January 1.--New Year’s Day passed like Christmas, with a special feast followed by anxious discussions as to the time of our prospective liberation. We are now doing much travelling over the pack-ice, studying the life and the ice-changes. The _Belgica_ is about ready for the sea, so far as her internal arrangement is concerned, but outside there is nothing which promises a disruption of the ice in such a manner as to permit us to push out of it. The field, in which the bark is held, is still about two miles in diameter. The sun has reached its highest altitude and is sliding down the hillside of winter. We cannot hope that the fading days of summer will bring us relief, since the bright days of November and December were of so little avail in breaking the ice.

In October and November the ice separated, leaving wide open leads, often a mile in width, winding around the floes to the end of vision. If we had been free at this time, we might have gone farther south or north to the open sea in a short time, for we were then only about two thousand feet from a lead of navigable water. We are not now any closer, but the entire pack has changed since then. Around the bergs the ice is broken into small pans. There are a few fields about two miles in diameter, but the main body of the pack is made up of floes less than a half mile in diameter and with an average thickness of six feet. This smallness of the floes prevents severe pressure, but it gives the pack a sort of elasticity which opposes the formation of wide open leads necessary for navigation. We no longer see the great zones of tempting sea, but instead, only small lanes along the edge of the large fields. If, however, we were able to get into these we might take advantage with every shift of the ice to force our way into more favourable localities.
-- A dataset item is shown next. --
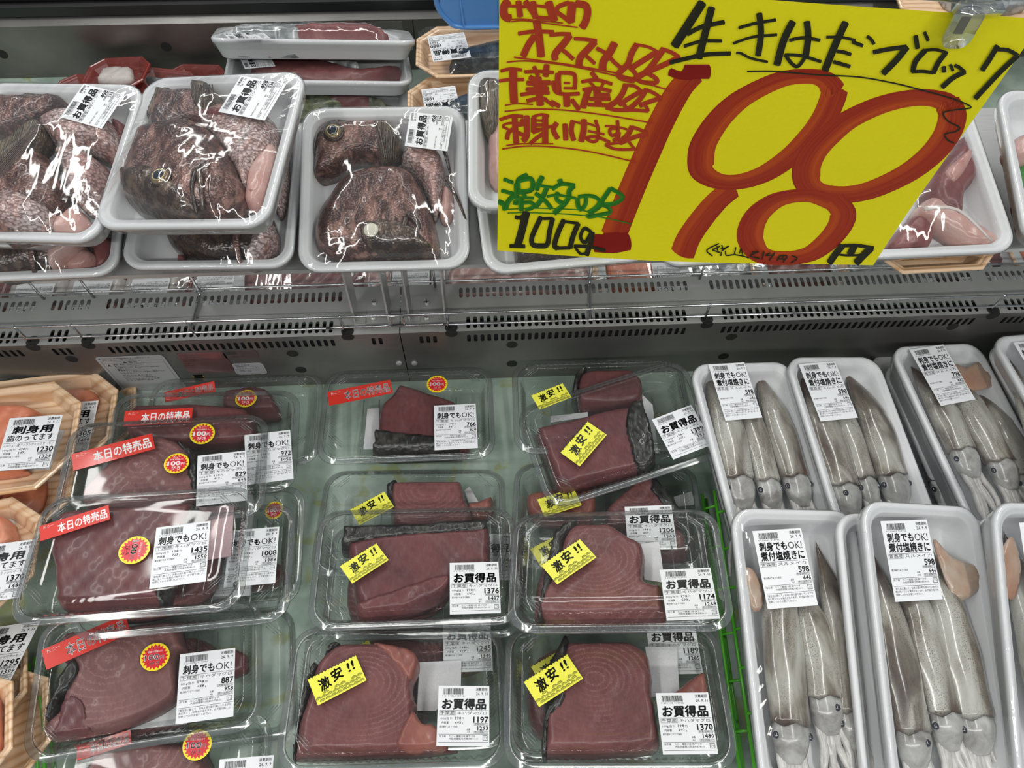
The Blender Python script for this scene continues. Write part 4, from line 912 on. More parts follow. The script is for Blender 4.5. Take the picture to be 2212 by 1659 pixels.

Since Christmas the weather has already become colder. New ice is forming every night, but early in the morning this thaws again and the snow of the pack is melting rapidly; the solid ice seems to lose little of its thickness, though it is becoming more porous and is more easily disrupted. By a series of holes drilled by Mr. Arctowski, he finds the general thickness to be 2.60 metres. This is nearly the same as I found it to be two months ago; from twenty-five measurements along fresh cracks it was 2.65. To-day there are many signs of pack movement, but for three weeks with the steady easterly winds we have moved south-westerly, holding the same relative position with our neighbouring icebergs. A sudden brisk westerly wind is sending us east and north rapidly. This wind does a triple service. It sends us north, it loosens the pack, and it breaks the floes. It is indeed a godsend so early in the new year, for we are already half expecting a prolonged ice-imprisonment through another year, and if for another year, perhaps for much longer.
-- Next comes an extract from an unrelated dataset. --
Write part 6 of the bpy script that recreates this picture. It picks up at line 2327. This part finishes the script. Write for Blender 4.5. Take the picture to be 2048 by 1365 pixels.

At midnight we, of the cabin, went forward to surprise the crew. We took with us a liberal allowance of wine, also an abundance of cheese, ham, and biscuits for a lunch. The sailors received us with song and music, and then told us stories which were new to us, but had been told a hundred times in the forecastle. We in return did some speech-making, and a little story-telling, too. The meeting was certainly a success as an entertainment, and though the music was limited to accordions which, from the combined effects of cold, humidity, and rough usage, had many defects, we sat and listened to the discordant notes with real enjoyment.
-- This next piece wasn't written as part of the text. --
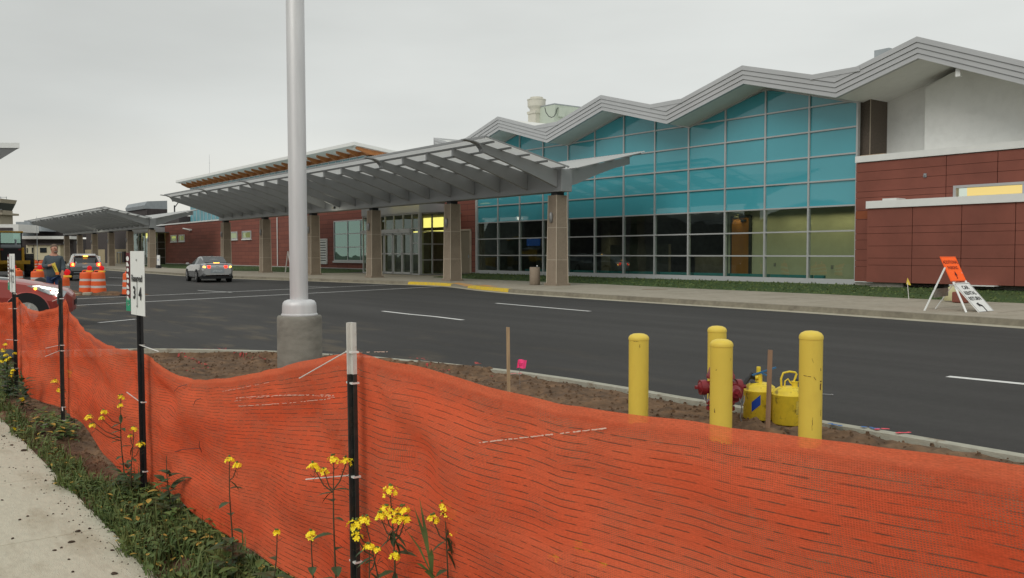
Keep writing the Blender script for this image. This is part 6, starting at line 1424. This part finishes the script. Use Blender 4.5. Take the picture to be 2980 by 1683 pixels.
# ================================================================ DISTANCE
ot=gthing('old_terminal','old terminal with dark upper cladding over a beige block wall','building',95,-6.8,0)
mb=MB(); mb.box((90.2,-7.1,2.25),(128,-12,4.9)); mb.box((81.9,-8.2,5.1),(128,-14,6.2)); gpart('dark_upper_wall',mb,M['dkwall'],ot)
mb=MB(); mb.box((90.2,-6.9,0),(128,-12,2.25)); gpart('beige_wall',mb,M['beige'],ot)
mb=MB(); mb.box((99,-6.88,0),(101,-6.8,2.3)); mb.box((112,-6.88,0),(114,-6.8,2.3)); gpart('door',mb,M['dkwall'],ot)
for px in ((1850,275),):
    pass
vent=gthing('ribbed_roof_monitor','low ribbed grey roof monitor above the farther canopy','roof monitor',84,-12,5)
s0,z0=gt(370,616,-12); s1,z1_=gt(427,611,-12); mb=MB(); mb.box((s1,-12,z0-1.0),(s0,-15,z0)); gpart('monitor_base',mb,M['dkwall'],vent)
mb=MB(); k=10
for i in range(k): a=s1+(s0-s1)*i/k; b=s1+(s0-s1)*(i+.94)/k; mb.prism([(-11.8,z0),(-11.7,z0+.5),(-12.1,z0+1.1),(-15,z0+1.3),(-15,z0)],0,a,b)
gpart('ribbed_cover',mb,M['greymetal'],vent)
gm=gthing('gas_meter_set','grey gas meter pipework against the beige wall','meter',97,-6.6,.1)
for nm,x0,x1 in (('pipe',(343,735),(363,768)),):
    a=gt(*x0,-6.7); b=gt(*x1,-6.7); mb=MB(); mb.tube([(a[0],-6.6,.3),(a[0],-6.6,a[1]),(b[0],-6.6,a[1]),(b[0],-6.6,.3)],.07,8); mb.tube([((a[0]+b[0])/2,-6.6,.3),((a[0]+b[0])/2,-6.6,a[1])],.06,8); gpart('pipework',mb,M['greymetal'],gm); mb=MB(); mb.box((b[0]-.6,-6.7,.4),(b[0]-1.8,-6.2,1.9)); gpart('meter_box',mb,M['dkwall'],gm)
def fpl(px,py,Y): return yd(px,py,Y)
def facebox(mb,x0,y0,x1,y1,Y,depth=8,mi=0):
    a=yd(x0,y0,Y); b=yd(x1,y1,Y); mb.box((a.x,Y,b.z),(b.x,Y+depth,a.z),mi)
hg=thing('distant_hangar','long dark airport building with white eaves far behind the trailer','building',(-80,150,0))
def part(name,mb,m,p): 
    for i,v_ in enumerate(mb.v): mb.v[i]=(v_[0]-p.location.x,v_[1]-p.location.y,v_[2]-p.location.z)
    return build(name,mb,m,p)
mb=MB(); facebox(mb,66,656,205,689,155); a=yd(40,700,150); b=yd(215,770,150); mb.box((a.x,150,0),(b.x,158,yd(50,695,150).z)); part('dark_wall',mb,M['dkwall'],hg)
mb=MB(); facebox(mb,52,687.5,205,696,148,4); part('white_eaves',mb,M['membrane'],hg)
mb=MB(); facebox(mb,55,655,120,673,150,5); facebox(mb,46,646,88,656,149,4); facebox(mb,70,642,112,651,150,4); facebox(mb,55,670,66,689,149,4); part('blue_grey_volume',mb,M['greymetal'],hg)
mb=MB(); facebox(mb,-30,653,54,676,140,6); part('pale_roof_edge',mb,M['membrane'],hg); mb=MB(); facebox(mb,-30,663,35,671,139.8,.2); part('eaves_shadow_panel',mb,M['dkwall'],hg)
tr=thing('site_trailer','cream site office trailer with small dark windows','trailer',(-75,150,0))
mb=MB(); facebox(mb,76,713,176,757,140,3); part('trailer_body',mb,M['cream'],tr)
mb=MB(); facebox(mb,75,709.5,178,713.5,139.7,3.5); part('trailer_roof',mb,M['dkwall'],tr)
mb=MB(); a=yd(76,757,140); b=yd(176,757,140); mb.box((a.x,140.2,0),(b.x,143,a.z)); part('trailer_skirt',mb,M['dark'],tr)
for r_ in ((116,721.5,135,735.5),(92,721,95.5,736),(77.5,722,80,736)): mb=MB(); facebox(mb,*r_,139.9,.1); part('trailer_window',mb,M['carglass'],tr)
mb=MB(); facebox(mb,97.2,714,98.4,757,139.85,.1); part('corner_trim',mb,M['dark'],tr)
ct=thing('control_tower','tan airport control tower with slanted dark cab windows','tower',(yd(-12,700,260).x,260,0))
cx,cy=ct.location.x,260
def zt_(y): return yd(0,y,256).z
def frus(mb,w0,z0,w1,z1,mi=0): mb.add([(cx-w0,cy-w0,z0),(cx+w0,cy-w0,z0),(cx+w0,cy+w0,z0),(cx-w0,cy+w0,z0),(cx-w1,cy-w1,z1),(cx+w1,cy-w1,z1),(cx+w1,cy+w1,z1),(cx-w1,cy+w1,z1)],[(0,3,2,1),(4,5,6,7),(0,1,5,4),(1,2,6,5),(2,3,7,6),(3,0,4,7)],mi)
pw=lambda x:(x+12)/2600*256
mb=MB(); frus(mb,pw(21),0,pw(21),zt_(625)); part('tower_shaft',mb,M['towerc'],ct)
mb=MB(); frus(mb,pw(33),zt_(625),pw(33),zt_(619)); frus(mb,pw(21),zt_(619),pw(21),zt_(611)); part('balcony',mb,M['towerc'],ct)
mb=MB(); frus(mb,pw(20),zt_(611),pw(27),zt_(590)); part('cab_glazing',mb,M['carglass'],ct)
mb=MB(); frus(mb,pw(27),zt_(590),pw(30),zt_(578.5)); part('cab_roof',mb,M['towerc'],ct)
mb=MB()
for x in (33,27,20): 
    for y in (1,-1): mb.bar((cx+pw(x),cy-pw(33)*.98,zt_(619)),(cx+pw(x),cy-pw(33)*.98,zt_(610)),.12)
mb.bar((cx-pw(33),cy-pw(33)*.98,zt_(610)),(cx+pw(33),cy-pw(33)*.98,zt_(610)),.12); mb.bar((cx-pw(20),cy,zt_(572)),(cx+pw(22),cy,zt_(572)),.12)
for x in (-10,5,22): mb.bar((cx+pw(x),cy,zt_(578)),(cx+pw(x),cy,zt_(570)),.12)
part('railing',mb,M['greymetal'],ct)
# roof corner of the building at the left edge (its walls stand outside the photo)
rc=thing('eaves_building','grey building whose flat projecting roof corner enters at the left edge','building',(-40,50,0))
a=yd(57,416,50); b=yd(57,431,50); dl=Vector((-1,-.05,0)).normalized(); db_=Vector((-.62,.78,0)).normalized()
def slab(mb,z0,z1,i0,i1,L1=16,L2=16):
    c=Vector((a.x,50,0)); P=[c+dl*i0+db_*i1,c+dl*L1+db_*i1,c+dl*L1+db_*L2,c+dl*i0+db_*L2]
    mb.add([(p.x,p.y,z0) for p in P]+[(p.x,p.y,z1) for p in P],[(0,3,2,1),(4,5,6,7),(0,1,5,4),(1,2,6,5),(2,3,7,6),(3,0,4,7)])
mb=MB(); slab(mb,b.z,a.z,0,0); part('roof_fascia',mb,M['trim'],rc)
mb=MB(); z=b.z
c=Vector((a.x,50,0)); P=[c+dl*.05+db_*.05,c+dl*16+db_*.05,c+dl*16+db_*16,c+dl*.05+db_*16]; Q=[c+dl*.9+db_*.5,c+dl*16+db_*.5,c+dl*16+db_*16,c+dl*.9+db_*16]
mb.add([(p.x,p.y,z-.01) for p in P]+[(p.x,p.y,z-.55) for p in Q],[(0,1,2,3),(4,5,6,7),(0,1,5,4),(1,2,6,5),(2,3,7,6),(3,0,4,7)]); part('tapered_soffit',mb,M['fascia'],rc)
mb=MB(); slab(mb,z-.9,z-.55,1.0,.8); part('timber_eaves',mb,M['beam'],rc); mb=MB(); slab(mb,0,z-.9,1.6,1.4); part('wall',mb,M['dkwall'],rc)
# thin masts
for px,y0,y1,Y,lb in ((446,596,640,170,'thin antenna mast above the farther canopy'),(610,450,520,190,'very thin tall mast behind the red wing roof'),(108,631,700,130,'thin mast beside the distant hangar')):
    p_=yd(px,y1,Y); q=yd(px,y0,Y); o=MB(); o.tube([(0,0,0),(0,0,q.z)],[.05,.02],6); o.bar((-.2,0,q.z*.92),(.2,0,q.z*.92),.03); b=build('antenna_mast',o,M['greymetal'],loc=(p_.x,Y,0)); tag(b,lb,'mast')
p_=yd(508,615,120); q=yd(508,598,120); o=thing('street_lamp','small distant street lamp rising behind the canopies','street lamp',(p_.x,120,0)); mb=MB(); mb.tube([(0,0,0),(0,0,q.z)],.09,6); mb.tube([(0,0,q.z-.3),(1.0,0,q.z+1.0)],.06,6); build('post',mb,M['dark'],o); mb=MB(); mb.box((.9,-.15,q.z+.95),(1.4,.15,q.z+1.1)); build('lantern',mb,M['dark'],o)
# car park building and trees behind the photographer, seen mirrored in the glass
M['crown']=mat('far_tree_crown',(.03,.045,.02),.9,var=.4,scale=2)
bb=gthing('opposite_hall','long dark hall with a wavy roof behind the photographer, mirrored in the glass','building',-20,75,0)
mb=MB(); xs=[-150+6*i for i in range(50)]
for a,b in zip(xs,xs[1:]):
    f=lambda s: 7.6+1.6*math.sin(s*.17)+.7*math.sin(s*.41)
    mb.add([(a,75,-.3),(b,75,-.3),(b,75,f(b)),(a,75,f(a)),(a,95,-.3),(b,95,-.3),(b,95,f(b)),(a,95,f(a))],[(0,1,2,3),(3,2,6,7),(4,5,6,7)])
gpart('hall_wall',mb,M['opp'],bb)
# ================================================================ CAMERA, LIGHT, SKY
cam=bpy.data.cameras.new('camera'); co=bpy.data.objects.new('camera',cam); COL.objects.link(co)
co.location=(0,0,EYE); co.rotation_euler=(PI/2-PITCH,0,0); cam.sensor_width=36; cam.lens=36*FOC/2980; cam.clip_end=5000; cam.clip_start=.05
scene.camera=co
w=bpy.data.worlds.new('World'); scene.world=w; w.use_nodes=True; t=w.node_tree; n=t.nodes; l=t.links; n.clear()
out=n.new('ShaderNodeOutputWorld'); bg=n.new('ShaderNodeBackground'); bg.inputs[1].default_value=.1; l.new(bg.outputs[0],out.inputs[0])
sk=n.new('ShaderNodeTexSky'); sk.sky_type='NISHITA'; sk.sun_disc=False; sk.sun_elevation=R(38); sk.sun_rotation=R(150); sk.air_density=1; sk.dust_density=3
bw=n.new('ShaderNodeRGBToBW'); l.new(sk.outputs[0],bw.inputs[0])
tc=n.new('ShaderNodeTexCoord'); sx=n.new('ShaderNodeSeparateXYZ'); l.new(tc.outputs['Generated'],sx.inputs[0])
# overcast: layered cloud, brighter to the right and near the horizon
mp=n.new('ShaderNodeMapping'); mp.inputs['Scale'].default_value=(1.2,1.2,4.5); l.new(tc.outputs['Generated'],mp.inputs[0])
no=n.new('ShaderNodeTexNoise'); no.inputs['Scale'].default_value=1.6; no.inputs['Detail'].default_value=5; no.inputs['Roughness'].default_value=.5; l.new(mp.outputs[0],no.inputs['Vector'])
cr=n.new('ShaderNodeMapRange'); cr.inputs[1].default_value=.3; cr.inputs[2].default_value=.7; cr.inputs[3].default_value=.89; cr.inputs[4].default_value=1.09; l.new(no.outputs[0],cr.inputs[0])
gx=n.new('ShaderNodeMapRange'); gx.inputs[1].default_value=-.55; gx.inputs[2].default_value=.25; gx.inputs[3].default_value=.86; gx.inputs[4].default_value=1.09; l.new(sx.outputs['X'],gx.inputs[0])
gzz=n.new('ShaderNodeMapRange'); gzz.inputs[1].default_value=0; gzz.inputs[2].default_value=.16; gzz.inputs[3].default_value=1.16; gzz.inputs[4].default_value=1.0; l.new(sx.outputs['Z'],gzz.inputs[0])
m1=n.new('ShaderNodeMath'); m1.operation='MULTIPLY'; l.new(cr.outputs[0],m1.inputs[0]); l.new(gx.outputs[0],m1.inputs[1])
m2=n.new('ShaderNodeMath'); m2.operation='MULTIPLY'; l.new(m1.outputs[0],m2.inputs[0]); l.new(gzz.outputs[0],m2.inputs[1])
hc=n.new('ShaderNodeMix'); hc.data_type='RGBA'; hc.inputs[6].default_value=(8.1,7.9,7.1,1); hc.inputs[7].default_value=(7.0,7.2,6.95,1)
gh=n.new('ShaderNodeMapRange'); gh.inputs[1].default_value=0; gh.inputs[2].default_value=.14; l.new(sx.outputs['Z'],gh.inputs[0]); l.new(gh.outputs[0],hc.inputs[0])
vm=n.new('ShaderNodeVectorMath'); vm.operation='SCALE'; l.new(hc.outputs[2],vm.inputs[0]); l.new(m2.outputs[0],vm.inputs['Scale'])
mx=n.new('ShaderNodeMix'); mx.data_type='RGBA'; mx.inputs[0].default_value=.04; l.new(vm.outputs[0],mx.inputs[6]); l.new(sk.outputs[0],mx.inputs[7]); l.new(mx.outputs[2],bg.inputs[0])
sl=bpy.data.lights.new('sun','SUN'); sl.energy=1.1; sl.angle=R(35); sl.color=(1,.97,.9); so=bpy.data.objects.new('sun',sl); COL.objects.link(so)
# light comes from behind the photographer, high up
so.rotation_euler=(R(50),0,R(-34)); 
sk.sun_elevation=R(40); sk.sun_rotation=R(180+34)
scene.view_settings.view_transform='Standard'; scene.view_settings.look='None'; scene.view_settings.exposure=0; scene.view_settings.gamma=1
scene.render.resolution_x=1024; scene.render.resolution_y=578
scene.render.engine='CYCLES'
scene.cycles.max_bounces=8; scene.cycles.transparent_max_bounces=12
for o in bpy.data.objects:
    if '_o' in o.keys(): del o['_o']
Outside the scene was beautiful, the sun was in the south, low on the horizon, spreading golden rays over thin stratus clouds to the zenith. In the north the moon was high, and though somewhat paled by the sun it was bright, and stood out in the cold, cloudless blue like a ball of lustreless silver. The endless sea of ice under us was ridged by a line of pressure, at right angles to the line of force, which was from south-west to north-east, and separated by inky lanes of water parallel to the lines. The entire ice was a mass of quivering blue. It was thus midnight and midsummer, and New Year’s Day, and to this series of strange contradictions we owe the peculiar phenomenon of seeing both the sun and the moon at the same time, and that at a nocturnal scene.